There has been much debate, particularly the past 10 days, about Windows 8's success or failure. Early holiday PC sales are simply tragic. Not that this misery is new. Ten months ago, IDC described 2011 as the worst year for PC shipments since 2001 -- the year terrorists attacked the United States and during a recession. There is no good news since, just more bad for PC manufacturers -- that despite Intel's efforts to rally the market around ultrabook.

In January, following disappointing Q4 2011 PC shipments, I asserted that "Only Windows 8 can save the PC market now". The new OS has come, and unless something really dramatic happens between now and Christmas Day, fourth quarter is a lost cause -- all while Apple sells iPads faster than the US Mint can print money.

If Sinoksky is captain of this ship, he isn't going down with it. Or stated differently, the crew threw him overboard and he is first casualty of the sinking. His future name is Scapegoat Sinofsky.

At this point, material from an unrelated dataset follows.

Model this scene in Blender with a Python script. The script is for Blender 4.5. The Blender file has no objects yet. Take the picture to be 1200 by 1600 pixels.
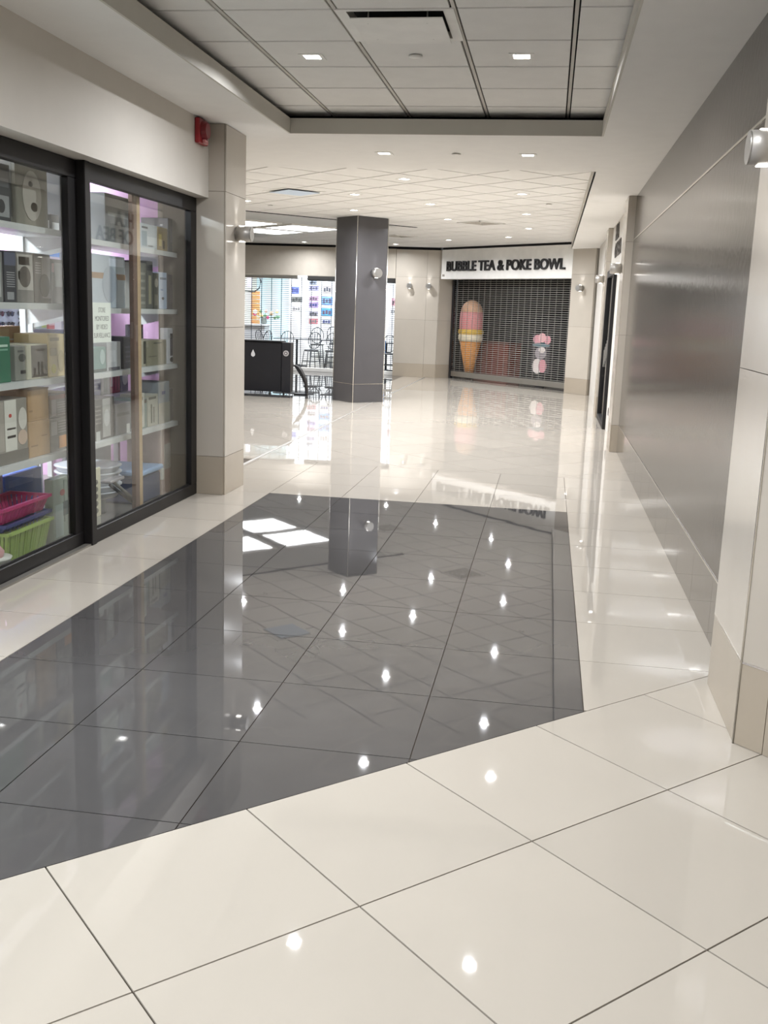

No matter that the rudder was too small, the ship too big to turn around the iceberg.

Perhaps Windows 8's sinking was inevitable, as people shift buying to other device types. You know, tablets. That's the category where Microsoft bet the larger Windows ecosystem would give great sales lift. Not among US consumers. Sinofsky will be blamed, whether or not he deserves it. He's separated from Microsoft and surely won't risk any severance package by disagreeing too loudly.

For those left behind, I say this: Man the life boats. Women and children first.